Doug Wilson on the Politics of N. T. Wright

This is likely the first and last time you will see the word “turd” in one of my blog posts. But this is the metaphor that the inimitable Doug Wilson chooses to describe the current polarities of the American political landscape. In his commentary “The Fox News Jesus or the CNN Jesus?,” Wilson responds to Joseph Laconte’s critique of N. T. Wright that appeared last week in the web version of The Weekly Standard (see my “More Wrong from Wright“). Wilson’s basic point is that choosing between the “Fox News Jesus” and the “CNN Jesus” is like choosing between cat turds and dog turds. They’re certainly different, but neither one is very desirable. Wilson writes:

“Christians who defend one outrage for the sake of guarding against the other “bad” outrage have abandoned what the Church’s prophetic stance should be, and are simply being suckered into choosing up sides. And so we have the spectacle of Christians debating whether they prefer dog turds or cat turds. Jim Wallis hates the dog turds and James Dobson hates the cat turds. So the compromises that Christians have made with the secular right-wing are deeply disturbing as well, but nothing is better calculated to entrench them further in those compromises than the spectacle of other Christians compromising in the other direction. If there is an idolatrous affinity for dog turds on the right, do we really think that we are going to lure them away from it with these lovely cat turds?”

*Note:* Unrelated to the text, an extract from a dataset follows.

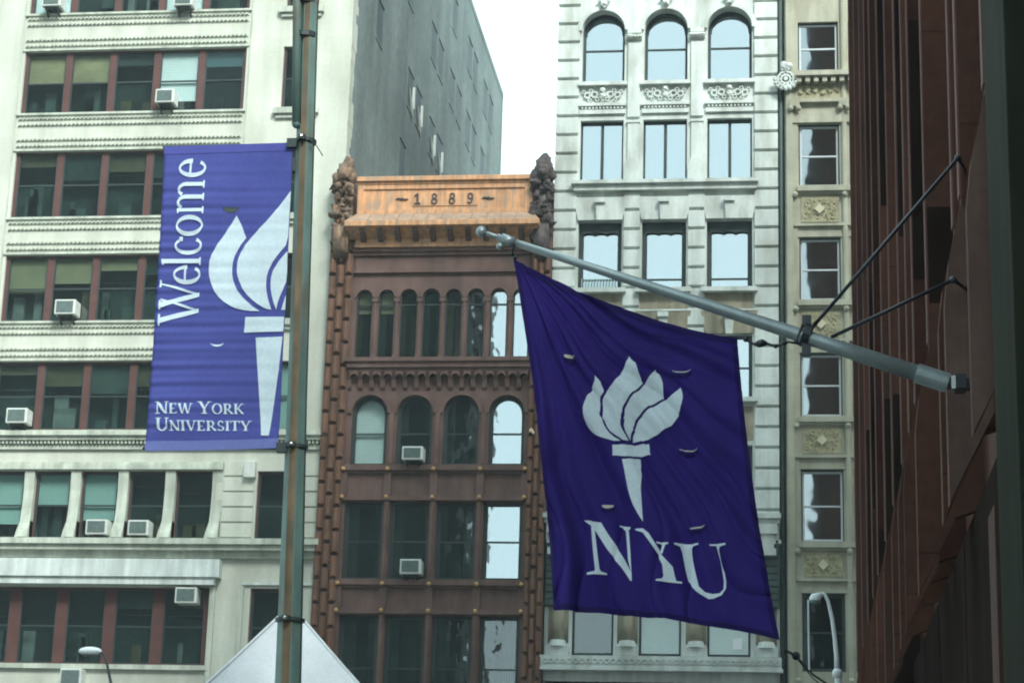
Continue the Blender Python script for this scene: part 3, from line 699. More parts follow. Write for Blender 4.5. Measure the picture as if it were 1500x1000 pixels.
for x in (.2,2.11,4.02):
    for q in rz[:6]: w.ball((x,BY-.14,q[0]-.35),.12,8,6,lump=.3)
w.build('moulding', M['beige'], bei); rp.build('relief_panel', M['beigerelief'], bei); dm.build('diamond_boss', M['diamond'] if 'diamond' in M else M['beige'], bei)
# round medallion with shell top at the joint between the two buildings
x,z = at(1151,116,BY-.3); w = MB()
for ro,ri,yy in ((.34,.27,.36),(.21,.14,.33),(.08,.0,.38)): w.ring((x,z),ro,max(ri,.001),BY-yy,BY-.161,0,2*math.pi,18)
for k in range(10): a=2*math.pi*k/10; w.ball((x+.24*math.cos(a),BY-.3,z+.24*math.sin(a)),.05,7,5)
w.ball((x,BY-.3,z+.5),.2,10,8,lump=.4); w.ball((x-.1,BY-.3,z+.62),.12,8,6,lump=.4); w.ball((x+.15,BY-.3,z+.55),.13,8,6,lump=.4)
for k in range(9): a=math.pi*(1+k/8); w.ball((x+.42*math.cos(a),BY-.3,z+.4*math.sin(a)),.09,8,6,lump=.4)
w.build('medallion', M['white'], bei)

# ------------------------------------------------------------------ dark red ribbed building on the right
bro = thing('sandstone_building', 'dark red sandstone building with close vertical ribs at right edge of photo', 'building', (2.5,30,0))
TOP = 62
w = MB(); w.box(1.85,55,10,46,0,TOP); w.box(1.86,55,-45,9.99,0,16); w.build('wall', M['sandstone'], bro)  # unseen height and bulk shaped to shade the facades, rear kept low for light
ribs = [46.0,42.4,39.2,36.6,34.3,31.4,28.8,26.3,24.6,23.3,20.9,17.35,16.6,14.3]
rr_ = random.Random(4)
for y in ribs:
    w = MB(); t = .16
    # face turned to the viewer, profile in x,z, splayed below 7.4 m and cut off on a slant above the recess
    poly = [(1.851,TOP),(1.35,TOP),(1.35,7.45),(1.31,7.25),(1.24,6.95),(1.20,6.6),(1.20,5.0),(1.56,5.75),(1.851,5.85)]
    if y==46.0: poly = [(1.851,TOP),(1.35,TOP),(1.35,0),(1.851,0)]
    w.prism_xz(poly, y, y+t); w.build('rib', M[rr_.choice(['sandstone','sandstone','sandstone','sandstonedark'])], bro)
    if y < 46:
        f = MB(); f.prism_xz([(1.352,7.42),(1.242,6.96),(1.203,6.6),(1.203,5.02),(1.555,5.72),(1.56,6.5),(1.42,7.2)], y-.008, y-.001); f.build('splayed_foot', M['sandfoot' if y in (14.3,16.6) else 'sandstone'], bro)
    e = MB(); e.box(1.335,1.3495,y+.01,y+t-.01,7.5,TOP); e.build('rib_edge', M['sandedge'], bro)
w = MB()
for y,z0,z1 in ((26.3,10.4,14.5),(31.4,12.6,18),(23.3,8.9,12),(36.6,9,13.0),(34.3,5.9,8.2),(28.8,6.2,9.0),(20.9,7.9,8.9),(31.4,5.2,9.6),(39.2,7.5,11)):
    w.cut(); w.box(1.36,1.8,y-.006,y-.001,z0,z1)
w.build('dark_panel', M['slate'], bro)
w = MB()
for y,wd in ((15.4,.5),): w.cut(); w.box(1.42,1.699,y,y+wd,0,4.75)
w.build('lower_pier', M['sandstone'], bro)
w = MB()
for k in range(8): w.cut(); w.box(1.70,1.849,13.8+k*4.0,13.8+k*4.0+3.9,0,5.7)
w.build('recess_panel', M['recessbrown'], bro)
w = MB(); w.box(1.27,1.95,12.2,13.5,0,TOP)
w.box(1.42,1.47,12.185,12.199,0,TOP); w.box(1.27,1.95,12.18,12.199,7.6,7.68)
w.build('corner_column', M['greencol'], bro, bevel=.02)

# tower behind the viewer, seen only in the window reflections
w = MB(); w.box(-220,-25.8,-20,-8,0,92); tag(w.build('office_tower', M['brick']), 'dark tower block mirrored in the brown building windows', 'building')

# ------------------------------------------------------------------ air conditioners
aircon(75,0,CY,'air conditioner in the first window of the top row, cut by the picture top',w=.8)
aircon(268,-1,CY,'air conditioner in the fourth window of the top row, cut by the picture top',w=.8)
aircon(241,140,CY,'white air conditioner with grey grille below the white window shade of the cream building',w=.78,h=.58)
aircon(95,449,CY,'dark fronted air conditioner with white side on cream building, left of Welcome lettering',w=.85,h=.60)
aircon(24,608,CY,'white air conditioner on cream building near the left picture edge, above dentil band',w=.85,h=.60)
aircon(141,771,CY,'dark grilled air conditioner under a pale teal blind in the scrolled pier storey',w=.85,h=.58)
aircon(202,772,CY,'white cased air conditioner in the dark window right of the teal blinds',w=.82,h=.58)
aircon(272,871,CY+.2,'pale air conditioner hanging high under the white fascia in red framed window',w=.85,h=.60,bracket=False)
aircon(103,992,CY,'air conditioner at the bottom picture edge under the lowest stone sill',w=.85,h=.7)
aircon(604,663,RY,'white air conditioner with dark bracket in arched window of brown building',w=.80,h=.52)
aircon(601,829,RY,'small white air conditioner in square window of brown building',w=.80,h=.56)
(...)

To some extent Wilson is correct. Christians from both sides of the theological spectrum have been known to cozy up a little too closely to their political counterparts on the left and the right. I would caution, however, against speaking about these matters in such a way that suggests a moral equivalence between the policies favored by the left and those favored by the right. I would also caution against referring to one of the chief advocates of the pro-life cause, Dr. James Dobson, as if his political advocacy amounted to nothing more than a “compromise” of Christian principles. No one is perfect, and I have some differences with Dobson myself. But in America, abortion-on-demand is the single greatest human rights crisis of our time, and Dr. Dobson has been standing foursquare against it for decades. Maybe I’m missing something, but I have a hard time equating Dr. Dobson’s fight against abortion with Jim Wallis’ fight against global warming. At least Dobson has his priorities straight when it comes to speaking out in the public square.

That being said, I love reading Douglas Wilson’s stuff. He’s one of the best writers around, and you should put his website in your “Favorites” folder. So go check out “The Fox News Jesus or the CNN Jesus?.” It is definitely worth your time.


  • paul

    Denny, I love how you pump up Dobson, even though his take on politics outside of the pro-life arena is completely heartless and without merit in the biblical sense.

    And then, you turn around and essentially call Jim Wallis a one-trick pony, even though he’s done more to make Christians aware of poverty and Christian ethics than anyone on the right could ever possibly hope to.

    Nice work.

    When are you gonna buy my CD?

  • Jon

    Thank you Denny. I’m a first time visitor on your site on a tip from my pastor, and am glad I came. I found your commentary on this matter articulate, and am very much in agreement. While it is certainly unfair to belittle the efforts of those who are legitimately attempting to offer relief to those who are suffering, it is a far more heinous crime to be associated with the murder of the unborn. Although I appreciated Paul’s comment, what more important “Christian ethic” is there than that? The choice seems crystal clear. That being said, of course there are problems on both sides of that fence. One worldly solution or another, Christian values are rarely in view. Rather than attributing more blame to one side or another in a political sense apart from Christian values, at least on the side of conservatism I am more fiscally free to make my own decision about where money is most wisely spent. I value the freedom and responsibility.